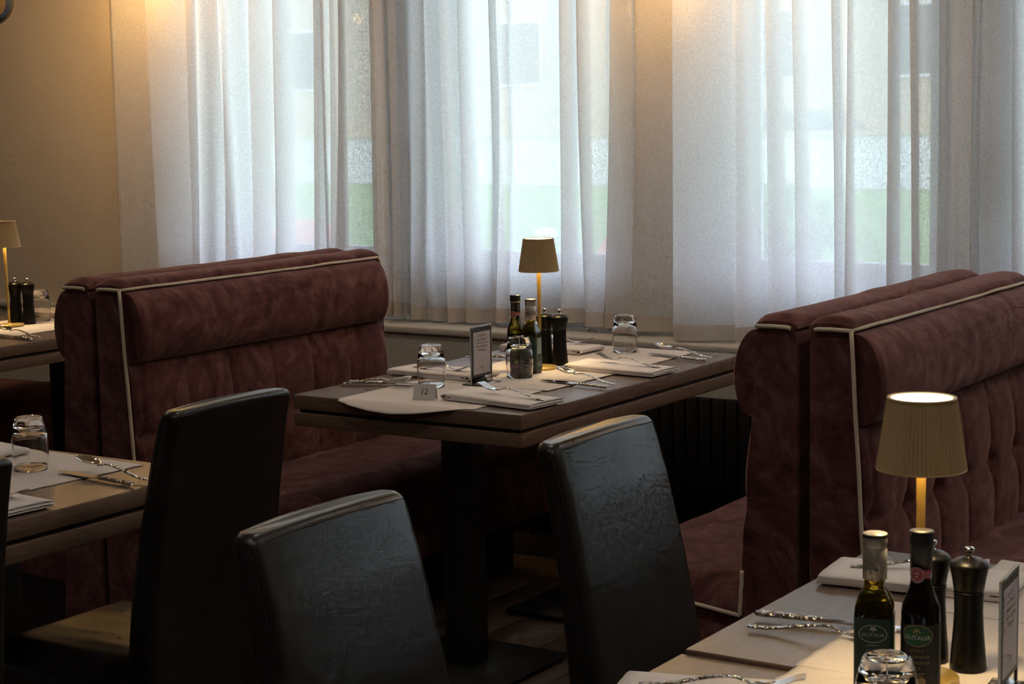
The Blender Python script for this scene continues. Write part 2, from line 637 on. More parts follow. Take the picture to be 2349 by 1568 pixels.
def car(label, loc, m):
    c = thing('car', label, 'car', loc, 0, 'cars parked on the road')
    MB().prism([(-2.1, .25), (2.1, .25), (2.15, .75), (1.3, .92), (-1.9, .95), (-2.15, .8)], -.85, .85).obj('body', m, c)
    MB().prism([(-1.7, .93), (1.1, .90), (.4, 1.42), (-1.2, 1.45)], -.72, .72).obj('cabin', 'dkglass', c)
    for x in (-1.35, 1.35):
        for y in (-.80, .80):
            MB().lathe([(.02, -.1), (.31, -.1), (.31, .1), (.02, .1)], 20).obj('wheel', 'tyre', c, (x, y, .31), (PI / 2, 0, 0))
car('white car parked on the road, seen through the left window', (-13.2, 31.2, -.17), 'extwhite')
car('silver car parked on the road, seen through the middle window', (-8.4, 33.5, -.17), 'carpaint')
car('white car parked on the road, seen through the right window', (-1.0, 31.6, -.17), 'extwhite')

def shrub(label, loc, r, h):
    s = thing('shrub', label, 'shrub', loc, 0, 'shrubs on the lawn')
    MB().tube([(0, 0, 0), (0, 0, h * .5)], .04, 8).obj('stem', 'brownwood', s)
    mb = MB()
    rnd = random.Random(int(loc[0] * 100))
    for k in range(900):
        a = rnd.uniform(0, 2 * PI); u = rnd.uniform(-1, 1); q = rnd.uniform(.5, 1) ** .5
        c = Vector((r * q * math.sqrt(1 - u * u) * cos(a), r * q * math.sqrt(1 - u * u) * sin(a), h * .55 + h * .45 * q * u))
        d = Vector((rnd.gauss(0, 1), rnd.gauss(0, 1), rnd.gauss(0, 1))).normalized() * .06
        e = d.orthogonal().normalized() * .035
        mb.add([c - d, c + e, c + d, c - e], [(0, 1, 2, 3)])
    f_ = mb.obj('foliage', 'leaf', s)
    f_['kind'] = 'stuff'
shrub('green shrub outside the right window beside the terrace chair', (-.62, 7.4, -.2), .32, 1.25)
shrub('small green shrub outside at the far right window pane', (.92, 7.8, -.2), .22, 1.0)
shrub('low green shrub on the lawn beyond the middle window', (-5.2, 12.5, -.2), .6, .9)

def terrace_chair(label, loc):
    c = thing('terrace_chair', label, 'chair', loc, R(-60), 'terrace chairs outside')
    MB().lathe([(.02, .40), (.24, .40), (.26, .43), (.25, .47), (.02, .48)], 28).obj('seat', 'terra', c)
    pts = []
    L = []
    for k in range(25):
        a = R(-100 + 200 * k / 24)
        top = .48 + .42 * cos(R(-78 + 156 * k / 24)) ** .6
        ca, sa = cos(a), sin(a)
        L.append([(-.25 * ca, .25 * sa, .44), (-.285 * ca, .285 * sa, .44), (-.31 * ca, .31 * sa, top - .01), (-.295 * ca, .295 * sa, top + .01), (-.27 * ca, .27 * sa, top - .01)])
    MB().loops(L).obj('backrest', 'terra', c)
    for sx in (-1, 1):
        for sy in (-1, 1):
            MB().tube([(sx * .16, sy * .16, .41), (sx * .22, sy * .22, 0)], [.016, .011], 8).obj('leg', 'brownwood', c)
terrace_chair('salmon round-back terrace chair outside the right window', (-.15, 6.2, -.2))
terrace_chair('salmon round-back terrace chair outside the middle window', (-3.35, 6.6, -.2))
terrace_chair('salmon round-back terrace chair outside the left window', (-6.0, 6.4, -.2))

def bollard(label, loc):
    b = thing('garden_post', label, 'post', loc, 0, 'white posts on the terrace')
    MB().lathe([(.055, 0), (.055, .84), (.05, .85)], 20).obj('shaft', 'extwhite', b)
    MB().lathe([(.07, .85), (.075, .87), (.07, .9), (.02, .92)], 20).obj('cap', 'extwhite', b)
bollard('short white post on the terrace beside the right salmon chair', (.34, 6.6, -.2))
bollard('short white post on the terrace beyond the table lamp', (-3.9, 6.3, -.2))
ez = thing('parasol_stay', 'slanted brown wooden stay standing outside the left window', 'post', (-7.05, 7.6, -.2))
MB().tube([(0, 0, 0), (-.75, .2, 2.6)], .03, 10).obj('stay', 'brownwood', ez)
MB().lathe([(.18, 0), (.18, .06), (.05, .09), (.04, .2)], 20).obj('foot', 'extwhite', ez)
sc_ = thing('slatted_screen', 'white horizontal slat screen outside the left window', 'screen', (-7.95, 6.2, -.2))
for k in range(9):
    MB().box(-.62, .62, -.012, .012, .10 + k * .135, .205 + k * .135).obj('slat', 'extwhite', sc_)
for x in (-.6, .6):
    MB().box(x - .03, x + .03, .012, .06, 0, 1.3).obj('post', 'extwhite', sc_)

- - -

# WORK TO COMPLETE
The data above needs to be retyped exactly, with the images left out.

# REPLY TO THE EXERCISE
The Blender Python script for this scene continues. Write part 2, from line 637 on. More parts follow. Take the picture to be 2349 by 1568 pixels.
def car(label, loc, m):
    c = thing('car', label, 'car', loc, 0, 'cars parked on the road')
    MB().prism([(-2.1, .25), (2.1, .25), (2.15, .75), (1.3, .92), (-1.9, .95), (-2.15, .8)], -.85, .85).obj('body', m, c)
    MB().prism([(-1.7, .93), (1.1, .90), (.4, 1.42), (-1.2, 1.45)], -.72, .72).obj('cabin', 'dkglass', c)
    for x in (-1.35, 1.35):
        for y in (-.80, .80):
            MB().lathe([(.02, -.1), (.31, -.1), (.31, .1), (.02, .1)], 20).obj('wheel', 'tyre', c, (x, y, .31), (PI / 2, 0, 0))
car('white car parked on the road, seen through the left window', (-13.2, 31.2, -.17), 'extwhite')
car('silver car parked on the road, seen through the middle window', (-8.4, 33.5, -.17), 'carpaint')
car('white car parked on the road, seen through the right window', (-1.0, 31.6, -.17), 'extwhite')

def shrub(label, loc, r, h):
    s = thing('shrub', label, 'shrub', loc, 0, 'shrubs on the lawn')
    MB().tube([(0, 0, 0), (0, 0, h * .5)], .04, 8).obj('stem', 'brownwood', s)
    mb = MB()
    rnd = random.Random(int(loc[0] * 100))
    for k in range(900):
        a = rnd.uniform(0, 2 * PI); u = rnd.uniform(-1, 1); q = rnd.uniform(.5, 1) ** .5
        c = Vector((r * q * math.sqrt(1 - u * u) * cos(a), r * q * math.sqrt(1 - u * u) * sin(a), h * .55 + h * .45 * q * u))
        d = Vector((rnd.gauss(0, 1), rnd.gauss(0, 1), rnd.gauss(0, 1))).normalized() * .06
        e = d.orthogonal().normalized() * .035
        mb.add([c - d, c + e, c + d, c - e], [(0, 1, 2, 3)])
    f_ = mb.obj('foliage', 'leaf', s)
    f_['kind'] = 'stuff'
shrub('green shrub outside the right window beside the terrace chair', (-.62, 7.4, -.2), .32, 1.25)
shrub('small green shrub outside at the far right window pane', (.92, 7.8, -.2), .22, 1.0)
shrub('low green shrub on the lawn beyond the middle window', (-5.2, 12.5, -.2), .6, .9)

def terrace_chair(label, loc):
    c = thing('terrace_chair', label, 'chair', loc, R(-60), 'terrace chairs outside')
    MB().lathe([(.02, .40), (.24, .40), (.26, .43), (.25, .47), (.02, .48)], 28).obj('seat', 'terra', c)
    pts = []
    L = []
    for k in range(25):
        a = R(-100 + 200 * k / 24)
        top = .48 + .42 * cos(R(-78 + 156 * k / 24)) ** .6
        ca, sa = cos(a), sin(a)
        L.append([(-.25 * ca, .25 * sa, .44), (-.285 * ca, .285 * sa, .44), (-.31 * ca, .31 * sa, top - .01), (-.295 * ca, .295 * sa, top + .01), (-.27 * ca, .27 * sa, top - .01)])
    MB().loops(L).obj('backrest', 'terra', c)
    for sx in (-1, 1):
        for sy in (-1, 1):
            MB().tube([(sx * .16, sy * .16, .41), (sx * .22, sy * .22, 0)], [.016, .011], 8).obj('leg', 'brownwood', c)
terrace_chair('salmon round-back terrace chair outside the right window', (-.15, 6.2, -.2))
terrace_chair('salmon round-back terrace chair outside the middle window', (-3.35, 6.6, -.2))
terrace_chair('salmon round-back terrace chair outside the left window', (-6.0, 6.4, -.2))

def bollard(label, loc):
    b = thing('garden_post', label, 'post', loc, 0, 'white posts on the terrace')
    MB().lathe([(.055, 0), (.055, .84), (.05, .85)], 20).obj('shaft', 'extwhite', b)
    MB().lathe([(.07, .85), (.075, .87), (.07, .9), (.02, .92)], 20).obj('cap', 'extwhite', b)
bollard('short white post on the terrace beside the right salmon chair', (.34, 6.6, -.2))
bollard('short white post on the terrace beyond the table lamp', (-3.9, 6.3, -.2))
ez = thing('parasol_stay', 'slanted brown wooden stay standing outside the left window', 'post', (-7.05, 7.6, -.2))
MB().tube([(0, 0, 0), (-.75, .2, 2.6)], .03, 10).obj('stay', 'brownwood', ez)
MB().lathe([(.18, 0), (.18, .06), (.05, .09), (.04, .2)], 20).obj('foot', 'extwhite', ez)
sc_ = thing('slatted_screen', 'white horizontal slat screen outside the left window', 'screen', (-7.95, 6.2, -.2))
for k in range(9):
    MB().box(-.62, .62, -.012, .012, .10 + k * .135, .205 + k * .135).obj('slat', 'extwhite', sc_)
for x in (-.6, .6):
    MB().box(x - .03, x + .03, .012, .06, 0, 1.3).obj('post', 'extwhite', sc_)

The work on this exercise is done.